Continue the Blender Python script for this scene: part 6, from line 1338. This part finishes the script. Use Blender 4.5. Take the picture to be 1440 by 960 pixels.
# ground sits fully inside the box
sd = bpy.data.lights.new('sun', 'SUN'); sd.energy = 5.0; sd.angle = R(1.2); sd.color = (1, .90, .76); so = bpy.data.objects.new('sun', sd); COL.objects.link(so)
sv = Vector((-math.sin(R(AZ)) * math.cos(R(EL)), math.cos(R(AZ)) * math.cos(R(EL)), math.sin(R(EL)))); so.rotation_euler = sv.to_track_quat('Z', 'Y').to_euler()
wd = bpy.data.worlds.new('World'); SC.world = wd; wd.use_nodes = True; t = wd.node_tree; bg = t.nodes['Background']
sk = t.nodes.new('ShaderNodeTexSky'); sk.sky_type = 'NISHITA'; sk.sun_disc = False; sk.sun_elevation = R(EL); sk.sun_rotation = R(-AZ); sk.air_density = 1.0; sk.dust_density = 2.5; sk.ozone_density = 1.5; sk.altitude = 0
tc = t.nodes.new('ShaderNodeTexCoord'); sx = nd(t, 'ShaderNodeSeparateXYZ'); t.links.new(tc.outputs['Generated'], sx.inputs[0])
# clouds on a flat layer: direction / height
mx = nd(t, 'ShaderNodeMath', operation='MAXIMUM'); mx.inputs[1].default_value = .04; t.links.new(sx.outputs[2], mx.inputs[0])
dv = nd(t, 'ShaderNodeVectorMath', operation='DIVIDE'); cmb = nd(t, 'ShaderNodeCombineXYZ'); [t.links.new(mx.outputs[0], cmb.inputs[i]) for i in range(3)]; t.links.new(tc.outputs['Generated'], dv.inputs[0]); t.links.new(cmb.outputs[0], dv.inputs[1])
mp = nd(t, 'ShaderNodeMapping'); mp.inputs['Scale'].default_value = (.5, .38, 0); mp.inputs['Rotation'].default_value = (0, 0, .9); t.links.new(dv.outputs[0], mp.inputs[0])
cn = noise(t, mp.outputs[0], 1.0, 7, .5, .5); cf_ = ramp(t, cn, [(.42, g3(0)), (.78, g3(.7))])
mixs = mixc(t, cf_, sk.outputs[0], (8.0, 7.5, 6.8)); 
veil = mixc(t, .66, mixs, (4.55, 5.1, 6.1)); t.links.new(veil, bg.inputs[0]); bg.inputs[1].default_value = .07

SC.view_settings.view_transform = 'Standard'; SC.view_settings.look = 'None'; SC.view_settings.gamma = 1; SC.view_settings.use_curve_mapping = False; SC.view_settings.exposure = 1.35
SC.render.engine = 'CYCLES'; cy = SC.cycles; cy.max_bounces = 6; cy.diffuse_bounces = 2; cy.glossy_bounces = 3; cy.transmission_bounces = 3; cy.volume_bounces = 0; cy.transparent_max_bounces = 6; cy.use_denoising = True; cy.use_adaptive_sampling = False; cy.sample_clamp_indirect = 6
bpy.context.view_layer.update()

----

Copy out the full material exactly as it appears.

- Full answer -
Continue the Blender Python script for this scene: part 6, from line 1338. This part finishes the script. Use Blender 4.5. Take the picture to be 1440 by 960 pixels.
# ground sits fully inside the box
sd = bpy.data.lights.new('sun', 'SUN'); sd.energy = 5.0; sd.angle = R(1.2); sd.color = (1, .90, .76); so = bpy.data.objects.new('sun', sd); COL.objects.link(so)
sv = Vector((-math.sin(R(AZ)) * math.cos(R(EL)), math.cos(R(AZ)) * math.cos(R(EL)), math.sin(R(EL)))); so.rotation_euler = sv.to_track_quat('Z', 'Y').to_euler()
wd = bpy.data.worlds.new('World'); SC.world = wd; wd.use_nodes = True; t = wd.node_tree; bg = t.nodes['Background']
sk = t.nodes.new('ShaderNodeTexSky'); sk.sky_type = 'NISHITA'; sk.sun_disc = False; sk.sun_elevation = R(EL); sk.sun_rotation = R(-AZ); sk.air_density = 1.0; sk.dust_density = 2.5; sk.ozone_density = 1.5; sk.altitude = 0
tc = t.nodes.new('ShaderNodeTexCoord'); sx = nd(t, 'ShaderNodeSeparateXYZ'); t.links.new(tc.outputs['Generated'], sx.inputs[0])
# clouds on a flat layer: direction / height
mx = nd(t, 'ShaderNodeMath', operation='MAXIMUM'); mx.inputs[1].default_value = .04; t.links.new(sx.outputs[2], mx.inputs[0])
dv = nd(t, 'ShaderNodeVectorMath', operation='DIVIDE'); cmb = nd(t, 'ShaderNodeCombineXYZ'); [t.links.new(mx.outputs[0], cmb.inputs[i]) for i in range(3)]; t.links.new(tc.outputs['Generated'], dv.inputs[0]); t.links.new(cmb.outputs[0], dv.inputs[1])
mp = nd(t, 'ShaderNodeMapping'); mp.inputs['Scale'].default_value = (.5, .38, 0); mp.inputs['Rotation'].default_value = (0, 0, .9); t.links.new(dv.outputs[0], mp.inputs[0])
cn = noise(t, mp.outputs[0], 1.0, 7, .5, .5); cf_ = ramp(t, cn, [(.42, g3(0)), (.78, g3(.7))])
mixs = mixc(t, cf_, sk.outputs[0], (8.0, 7.5, 6.8)); 
veil = mixc(t, .66, mixs, (4.55, 5.1, 6.1)); t.links.new(veil, bg.inputs[0]); bg.inputs[1].default_value = .07

SC.view_settings.view_transform = 'Standard'; SC.view_settings.look = 'None'; SC.view_settings.gamma = 1; SC.view_settings.use_curve_mapping = False; SC.view_settings.exposure = 1.35
SC.render.engine = 'CYCLES'; cy = SC.cycles; cy.max_bounces = 6; cy.diffuse_bounces = 2; cy.glossy_bounces = 3; cy.transmission_bounces = 3; cy.volume_bounces = 0; cy.transparent_max_bounces = 6; cy.use_denoising = True; cy.use_adaptive_sampling = False; cy.sample_clamp_indirect = 6
bpy.context.view_layer.update()